Required work:
Copy the data below exactly, omitting any picture it contains.

(Entries with scene source code)
** Begin **

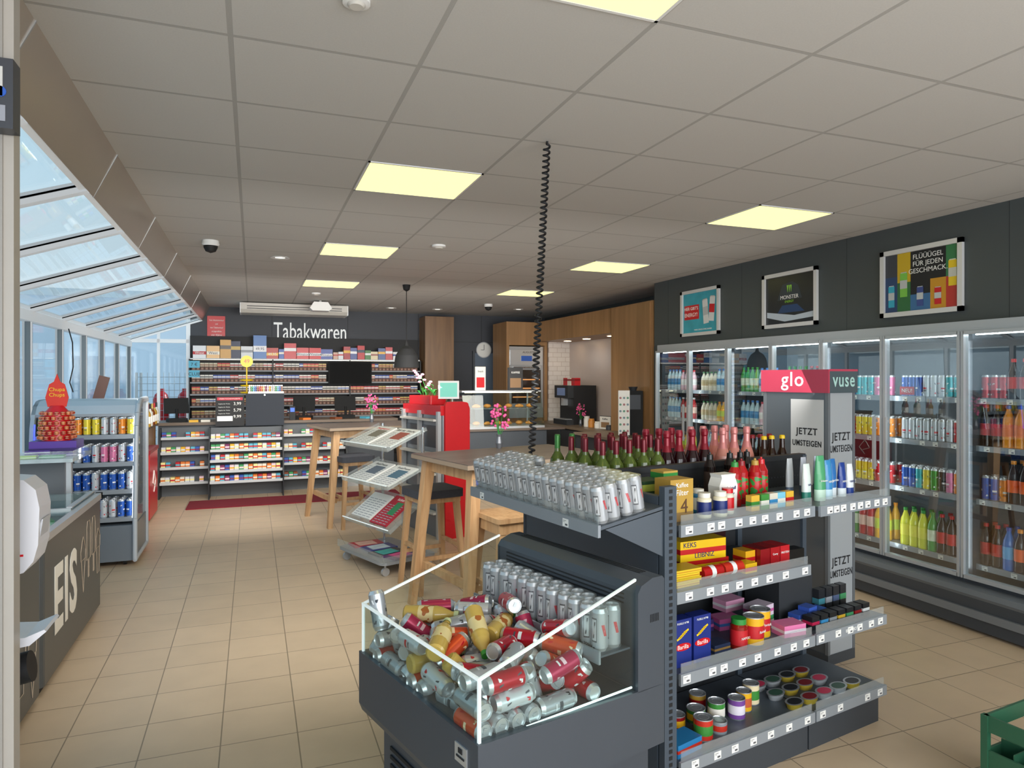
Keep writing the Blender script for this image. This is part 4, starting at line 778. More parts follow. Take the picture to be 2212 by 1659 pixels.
def candy(x0,x1,yf,zs,name,label,dens,deep=.3,hh=.07):
    o=thing('confectionery_shelf',label,'shelf unit',((x0+x1)/2,yf,0)); w_=(x1-x0)/2
    ob('back_panel',MB().box(-w_,w_,deep,deep+.02,0,.95,mat('#5a5e62',.5)),o)
    for s_ in (-1,1): ob('side_panel',MB().prism([(.05,0),(deep,0),(deep,.95),(deep-.1,.95),(.0,.3)],0,s_*w_-.008,s_*w_+.008,charcoal),o)
    for i,z in enumerate(zs):
        yo=z*.25
        s=ob('shelf',MB().box(-w_+.01,w_-.01,yo,deep,z-.015,z,whs),o); ob('price_rail',MB().box(-w_+.01,w_-.01,yo-.012,yo,z-.03,z+.006,mat('#c6c9ca',.4)),s)
        x=-w_+.045; 
        while x<w_-.035:
            if R.random()<dens:
                c=R.choice(cols); q=('cb',c,hh)
                if q not in PC: PC[q]=MB().box(-.027,.027,-.05,.05,0,hh,mat(c,.35)).box(-.0275,.0275,-.0505,.0505,hh*.3,hh*.6,mat(R.choice(cols),.35)).mesh('candy')
                put('candy_box',PC[q],((x0+x1)/2+x,yf+yo+.06,z),(0,0,R.uniform(-.05,.05)),'%s sweets box on the %s shelf of the %s confectionery stand'%(cn[c],ordn[i],name),'sweets box','%s sweets boxes, %s shelf, %s stand'%(cn[c],ordn[i],name))
            x+=.06
candy(-1.18,-.56,10.22,[.22,.42,.62,.82],'left','left white confectionery stand below the counter',.85)
candy(-.55,.40,9.98,[.24,.38,.52,.66,.80],'middle','middle projecting confectionery stand with coloured sweets',.97,.34)
candy(.41,1.3,10.22,[.22,.42,.62,.82],'right','right white confectionery stand partly hidden by the tables',.8)
o=thing('offer_board','black offer board with white prices at the front of the counter','sign',(-.28,10.30,1.02)); ob('board',MB().box(-.2,.17,0,.03,-.05,.38,black),o); ob('print',MB().box(-.18,.15,-.002,0,.31,.35,mat('#c02038',.5)).box(-.18,.02,-.002,0,.02,.09,tw),o)
for k,t in enumerate(('3,99','5,79','9,99')): ob('lettering',tm(t,.06,tw),o,(.08,-.003,.26-k*.09),(H,0,0))
ob('lettering',tm('UNSERE WOCHENANGEBOTE',.02,tw),o,(-.02,-.004,.33),(H,0,0))
for k in range(5): ob('lettering',tm('Angebot der Woche',.018,tw),o,(-.09,-.003,.26-k*.045),(H,0,0))
o=thing('counter_screen','dark blue-grey panel beside the black offer board','screen',(.16,10.28,1.02)); ob('board',MB().box(-.25,.26,0,.04,-.05,.40,mat('#2c323c',.7)),o); ob('mount',MB().box(-.05,.05,.04,.08,-.02,.2,black),o); ob('knob',MB().cyl((.0,-.01,.38),(0,0,.38),.012,silver),o)
o=thing('lighter_display','row display of coloured lighters on top of the dark panel','display',(.18,10.34,1.42)); ob('tray',MB().box(-.24,.24,-.03,.03,0,.03,mat('#c8c8c8',.3)),o)
for k in range(17):
    c=cols[(k*5)%12]
    if ('l',c) not in PC: PC[('l',c)]=MB().rbox(-.01,.01,-.006,.006,0,.075,mat(c,.3),.004,2).box(-.009,.009,-.005,.005,.075,.09,silver).mesh('l')
    put('lighter',PC[('l',c)],(-.04+k*.027,10.33,1.45),(0,0,0),'%s lighter standing in the row display'%cn[c],'lighter','%s lighters in the row display'%cn[c])
tag(ob('board_bracket',MB().box(-.06,.42,10.32,10.36,1.40,1.42,alu)),'thin metal ledge carrying the lighter display','bracket')
o=thing('tip_stand','round yellow sign on a small tiered stand','sign',(-.08,10.62,1.02)); ob('pole',MB().cyl((0,0,0),(0,0,.8),.01,yellow),o)
for z in (.42,.52,.6): ob('tier',MB().lathe([(0,z-.02),(.08,z-.02),(.09,z),(0,z)],yellow,16),o)
ob('round_sign',MB().cyl((0,-.01,.86),(0,0,.86),.085,mat('#e8d83a',.4),24),o); ob('lettering',tm('49',.08,red),o,(0,-.012,.86),(H,0,0))
for i,(x,c) in enumerate(((-.38,'#c02028'),(-.28,'#e8b01e'),(-.2,'#3f9a5a'),(.02,'#2a5ab0'),(.1,'#c02028'),(.2,'#5ab0c8'))): put('drinks_miniature',bottle((mat(c,.2),silver,tw,.03,.22,'beer'),False),(x,10.72,1.02),(0,0,0),'%s small bottle standing behind the offer board, %s from the left'%(cn[c],ordn[i]),'bottle')
def pos(x,y,label,rz=0):
    o=thing('cash_register',label,'cash register',(x,y,1.02),rz); ob('base',MB().box(-.12,.12,-.1,.12,0,.05,pbk),o); ob('neck',MB().cyl((0,.02,.05),(0,.02,.18),.02,pbk),o); ob('screen',MB().box(-.16,.16,0,.03,.12,.34,pbk,Matrix.Rotation(-.15,4,'X')),o)
pos(-1.0,10.72,'black cash register screen at the left end of the counter',.3); pos(.72,10.75,'black cash register screen right of the dark panel',-.2); pos(1.35,10.8,'black cash register screen partly behind the farther table',.1)
o=thing('card_terminal','small payment terminal with blue screen on the counter','terminal',(.55,10.62,1.02)); ob('body',MB().box(-.04,.04,-.05,.05,0,.2,black),o); ob('screen',MB().box(-.03,.03,-.052,-.05,.12,.18,mat('#2a5ac8',.3,0,.8)),o)
for i in range(6): put('leaflet_stack',MB().box(-.06,.06,-.08,.08,0,.03,mat(cols[i*2],.5)).mesh('lf'),(-.62+i*.45 if i!=1 else -.78,10.60,1.02),(0,0,.1*i),'%s leaflet stack lying on the counter'%cn[cols[i*2]],'leaflets')
# ---------------- tobacco wall
tb=thing('tobacco_shelf','wide dark wall shelf filled with cigarette packs','shelf unit',(.92,12.14,0))
ob('back_panel',MB().box(-1.86,1.86,-.05,0,.3,2.32,black),tb)
for x in (-1.86,-.62,.62,1.84): ob('upright',MB().box(x,x+.02,-.3,-.05,.3,1.94,charcoal),tb)
tz=[1.95,1.76,1.57,1.38,1.19,1.0]
for z in tz:
    s=ob('shelf',MB().box(-1.84,1.84,-.28,-.05,z-.012,z,charcoal),tb); ob('price_rail',MB().box(-1.84,1.84,-.295,-.28,z-.018,z+.004,mat('#8d9094' if z<1.9 else '#d0d2d4',.5)),s)
ob('light_strip',MB().box(-1.8,1.8,-.27,-.255,1.930,1.937,mat('#fff2dc',.4,0,6.)),tb)  # glowing strip added to brighten the cigarette packs, no known shelf lamp
cc=[('#dedad2','#b01c24','white and red'),('#dedad2','#1c4fa8','white and blue'),('#b01c24','#e2e0dc','red'),('#c8a85a','#8a2a1a','gold'),('#d8d4cc','#3a3a3e','white and black'),('#2a4a9a','#e2e0dc','blue'),('#c8bca0','#8a5a3a','cream'),('#c83a30','#c8a85a','brick red')]
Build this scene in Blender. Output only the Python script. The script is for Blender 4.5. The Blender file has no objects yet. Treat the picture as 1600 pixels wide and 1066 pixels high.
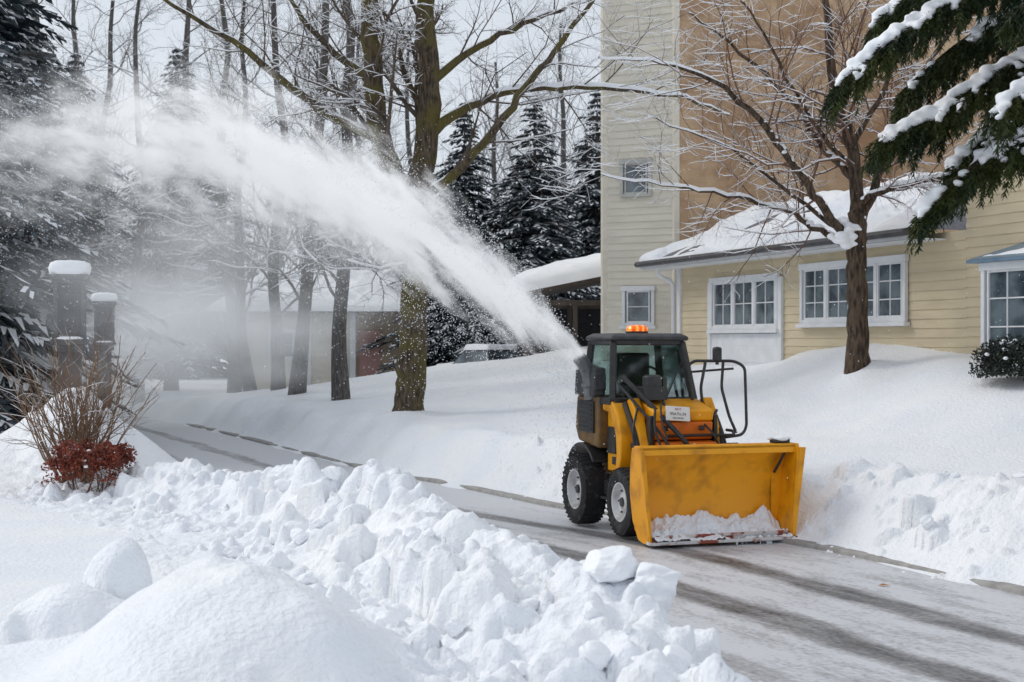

** End **

Full answer:
Keep writing the Blender script for this image. This is part 4, starting at line 778. More parts follow. Take the picture to be 2212 by 1659 pixels.
def candy(x0,x1,yf,zs,name,label,dens,deep=.3,hh=.07):
    o=thing('confectionery_shelf',label,'shelf unit',((x0+x1)/2,yf,0)); w_=(x1-x0)/2
    ob('back_panel',MB().box(-w_,w_,deep,deep+.02,0,.95,mat('#5a5e62',.5)),o)
    for s_ in (-1,1): ob('side_panel',MB().prism([(.05,0),(deep,0),(deep,.95),(deep-.1,.95),(.0,.3)],0,s_*w_-.008,s_*w_+.008,charcoal),o)
    for i,z in enumerate(zs):
        yo=z*.25
        s=ob('shelf',MB().box(-w_+.01,w_-.01,yo,deep,z-.015,z,whs),o); ob('price_rail',MB().box(-w_+.01,w_-.01,yo-.012,yo,z-.03,z+.006,mat('#c6c9ca',.4)),s)
        x=-w_+.045; 
        while x<w_-.035:
            if R.random()<dens:
                c=R.choice(cols); q=('cb',c,hh)
                if q not in PC: PC[q]=MB().box(-.027,.027,-.05,.05,0,hh,mat(c,.35)).box(-.0275,.0275,-.0505,.0505,hh*.3,hh*.6,mat(R.choice(cols),.35)).mesh('candy')
                put('candy_box',PC[q],((x0+x1)/2+x,yf+yo+.06,z),(0,0,R.uniform(-.05,.05)),'%s sweets box on the %s shelf of the %s confectionery stand'%(cn[c],ordn[i],name),'sweets box','%s sweets boxes, %s shelf, %s stand'%(cn[c],ordn[i],name))
            x+=.06
candy(-1.18,-.56,10.22,[.22,.42,.62,.82],'left','left white confectionery stand below the counter',.85)
candy(-.55,.40,9.98,[.24,.38,.52,.66,.80],'middle','middle projecting confectionery stand with coloured sweets',.97,.34)
candy(.41,1.3,10.22,[.22,.42,.62,.82],'right','right white confectionery stand partly hidden by the tables',.8)
o=thing('offer_board','black offer board with white prices at the front of the counter','sign',(-.28,10.30,1.02)); ob('board',MB().box(-.2,.17,0,.03,-.05,.38,black),o); ob('print',MB().box(-.18,.15,-.002,0,.31,.35,mat('#c02038',.5)).box(-.18,.02,-.002,0,.02,.09,tw),o)
for k,t in enumerate(('3,99','5,79','9,99')): ob('lettering',tm(t,.06,tw),o,(.08,-.003,.26-k*.09),(H,0,0))
ob('lettering',tm('UNSERE WOCHENANGEBOTE',.02,tw),o,(-.02,-.004,.33),(H,0,0))
for k in range(5): ob('lettering',tm('Angebot der Woche',.018,tw),o,(-.09,-.003,.26-k*.045),(H,0,0))
o=thing('counter_screen','dark blue-grey panel beside the black offer board','screen',(.16,10.28,1.02)); ob('board',MB().box(-.25,.26,0,.04,-.05,.40,mat('#2c323c',.7)),o); ob('mount',MB().box(-.05,.05,.04,.08,-.02,.2,black),o); ob('knob',MB().cyl((.0,-.01,.38),(0,0,.38),.012,silver),o)
o=thing('lighter_display','row display of coloured lighters on top of the dark panel','display',(.18,10.34,1.42)); ob('tray',MB().box(-.24,.24,-.03,.03,0,.03,mat('#c8c8c8',.3)),o)
for k in range(17):
    c=cols[(k*5)%12]
    if ('l',c) not in PC: PC[('l',c)]=MB().rbox(-.01,.01,-.006,.006,0,.075,mat(c,.3),.004,2).box(-.009,.009,-.005,.005,.075,.09,silver).mesh('l')
    put('lighter',PC[('l',c)],(-.04+k*.027,10.33,1.45),(0,0,0),'%s lighter standing in the row display'%cn[c],'lighter','%s lighters in the row display'%cn[c])
tag(ob('board_bracket',MB().box(-.06,.42,10.32,10.36,1.40,1.42,alu)),'thin metal ledge carrying the lighter display','bracket')
o=thing('tip_stand','round yellow sign on a small tiered stand','sign',(-.08,10.62,1.02)); ob('pole',MB().cyl((0,0,0),(0,0,.8),.01,yellow),o)
for z in (.42,.52,.6): ob('tier',MB().lathe([(0,z-.02),(.08,z-.02),(.09,z),(0,z)],yellow,16),o)
ob('round_sign',MB().cyl((0,-.01,.86),(0,0,.86),.085,mat('#e8d83a',.4),24),o); ob('lettering',tm('49',.08,red),o,(0,-.012,.86),(H,0,0))
for i,(x,c) in enumerate(((-.38,'#c02028'),(-.28,'#e8b01e'),(-.2,'#3f9a5a'),(.02,'#2a5ab0'),(.1,'#c02028'),(.2,'#5ab0c8'))): put('drinks_miniature',bottle((mat(c,.2),silver,tw,.03,.22,'beer'),False),(x,10.72,1.02),(0,0,0),'%s small bottle standing behind the offer board, %s from the left'%(cn[c],ordn[i]),'bottle')
def pos(x,y,label,rz=0):
    o=thing('cash_register',label,'cash register',(x,y,1.02),rz); ob('base',MB().box(-.12,.12,-.1,.12,0,.05,pbk),o); ob('neck',MB().cyl((0,.02,.05),(0,.02,.18),.02,pbk),o); ob('screen',MB().box(-.16,.16,0,.03,.12,.34,pbk,Matrix.Rotation(-.15,4,'X')),o)
pos(-1.0,10.72,'black cash register screen at the left end of the counter',.3); pos(.72,10.75,'black cash register screen right of the dark panel',-.2); pos(1.35,10.8,'black cash register screen partly behind the farther table',.1)
o=thing('card_terminal','small payment terminal with blue screen on the counter','terminal',(.55,10.62,1.02)); ob('body',MB().box(-.04,.04,-.05,.05,0,.2,black),o); ob('screen',MB().box(-.03,.03,-.052,-.05,.12,.18,mat('#2a5ac8',.3,0,.8)),o)
for i in range(6): put('leaflet_stack',MB().box(-.06,.06,-.08,.08,0,.03,mat(cols[i*2],.5)).mesh('lf'),(-.62+i*.45 if i!=1 else -.78,10.60,1.02),(0,0,.1*i),'%s leaflet stack lying on the counter'%cn[cols[i*2]],'leaflets')
# ---------------- tobacco wall
tb=thing('tobacco_shelf','wide dark wall shelf filled with cigarette packs','shelf unit',(.92,12.14,0))
ob('back_panel',MB().box(-1.86,1.86,-.05,0,.3,2.32,black),tb)
for x in (-1.86,-.62,.62,1.84): ob('upright',MB().box(x,x+.02,-.3,-.05,.3,1.94,charcoal),tb)
tz=[1.95,1.76,1.57,1.38,1.19,1.0]
for z in tz:
    s=ob('shelf',MB().box(-1.84,1.84,-.28,-.05,z-.012,z,charcoal),tb); ob('price_rail',MB().box(-1.84,1.84,-.295,-.28,z-.018,z+.004,mat('#8d9094' if z<1.9 else '#d0d2d4',.5)),s)
ob('light_strip',MB().box(-1.8,1.8,-.27,-.255,1.930,1.937,mat('#fff2dc',.4,0,6.)),tb)  # glowing strip added to brighten the cigarette packs, no known shelf lamp
cc=[('#dedad2','#b01c24','white and red'),('#dedad2','#1c4fa8','white and blue'),('#b01c24','#e2e0dc','red'),('#c8a85a','#8a2a1a','gold'),('#d8d4cc','#3a3a3e','white and black'),('#2a4a9a','#e2e0dc','blue'),('#c8bca0','#8a5a3a','cream'),('#c83a30','#c8a85a','brick red')]
Build this scene in Blender. Output only the Python script. The script is for Blender 4.5. The Blender file has no objects yet. Treat the picture as 1600 pixels wide and 1066 pixels high.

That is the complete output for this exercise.